December 31, 2008 - 0:0

FRANKFURT (Financial Times) -- The euro may have established global credibility in the eyes of those that use it daily but continental Europeans are not yet ready to give the European Central Bank high marks for its control of inflation. They are also pessimistic about the economic outlook.

The latest FT/Harris survey of European opinion, before the euro’s 10th birthday on January 1, revealed a widespread belief that the euro could overtake the dollar in global importance within five years, suggesting voters were confident in its credibility and stability.
Although that will cheer Europe’s monetary guardians, the ECB still fares badly in the poll for its efforts to control inflation over the past decade. More than half of the Italians and Spanish polled, 47 percent of the Germans and 44 percent of the French said the ECB’s inflation-fighting performance was “bad” or “terrible”.
The results might appear surprising because, with the exception of a spike this year caused by soaring oil prices, eurozone inflation has rarely risen substantially higher than the ECB’s stated target of an annual rate “below but close” to 2 percent. One explanation is that Europeans fear the euro has caused prices to rise - a claim believed to be at least partly true by about 90 percent of those polled in France, Italy and Spain and 83 percent in Germany.
Across the eurozone, and beyond, those polled were universally gloomy about the economic outlook. A quarter or less of those polled in all countries believed that the recession would last a year or less. A quarter of the British expected it to last at least two years. Germans were the most pessimistic, with three out of 10 believing that their country would not return to growth “in the foreseeable future”.

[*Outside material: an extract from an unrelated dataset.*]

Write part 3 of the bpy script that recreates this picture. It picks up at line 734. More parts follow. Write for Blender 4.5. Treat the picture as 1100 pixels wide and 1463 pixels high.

Support for the expansion of the eurozone was strongest in Italy, where 57 percent of those polled agreed strongly or “somewhat” with more countries joining. The Germans were noticeably more skeptical, however, with 49 percent opposing the idea, compared with 41 percent in favor.
The eurozone will expand to 16 members on January 1, when Slovakia joins. With the financial market crisis increasing the attractiveness of being part of a large monetary union, countries such as Denmark, Poland and Hungary could move towards memberships.
However, just 22 percent of those polled in the UK liked the idea of the euro replacing sterling. A decade ago, Germans were sceptical about giving up the D-mark, symbol of the country’s postwar economic miracle. However, the poll found majorities in all four of the eurozone’s biggest economies - France, Italy, Spain and Germany - were opposed, in light of the current economic situation, to returning to national currencies. Opposition was strongest in France.
Asked whether their countries would stop using the euro within the next 10 years, 75 percent of the French and 72 percent of the Germans disagreed. For Spain and Italy, the figures were 69 and 61 percent.
The poll was conducted among 6,165 adults in France, Germany, Italy, the UK, and U.S. between November 26 and December 8.